Are you ready right now to stand before God and give an account of your life? You realize that the judgment of God is not just for what you do but for what you have failed to do? Are you honestly prepared to tell Jesus who went to a cross for you that you lived your life devoted to Him in every area, that you passionately followed Him, and that you worked using the tools He gave you to advance His kingdom? Yet for some reason you struggled to get out of bed on Sunday morning. If Jesus asked you for evidence, if He asked you to prove that you had invested your life in His kingdom what would you tell Him? What do you have to show Jesus to convince Him your faith is real?
Here is the deal: man sins. Sin is a rejection of God. When we sin we sin against God and we set ourselves up as enemies of God. Jesus comes to earth to save us from ourselves and set us free from the burden of sin. What Jesus is saying is a time is coming when I will take you to my Father. Either you can come as my enemy to be judged by God for your sin because you refuse to follow me, refuse to obey me, refuse to live your life for me, or you can come as my friend. If you will reconcile yourself with me then my Father will adopt you as His child. Time is short, you have to make the decision.

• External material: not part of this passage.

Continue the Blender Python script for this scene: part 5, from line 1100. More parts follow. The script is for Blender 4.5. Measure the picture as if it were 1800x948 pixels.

Being ready means repenting from your lives of sin and changing the way you live. You dont repent once, you repent all the time. In every situation where you chose yourself over God the response is: repent. That is the great thing about God. He doesn’t demand perfection. God allows us to change. He allows us to go in the other direction. He allows us to turn to Him. God shares His love with us and He allows us to draw near to Him. You don’t have to live as His enemy, you can repent and become His child. You cant hide a relationship with Jesus. Either it is a raging fire that drives you or it is a smoldering log about to go out. You cannot be ready for Jesus return when you are living your faith outside of the community of the church. Jesus calls us to be ready. We are ready when we live like Jesus in constant community with His people. If that is not how you are living, you need to make a change.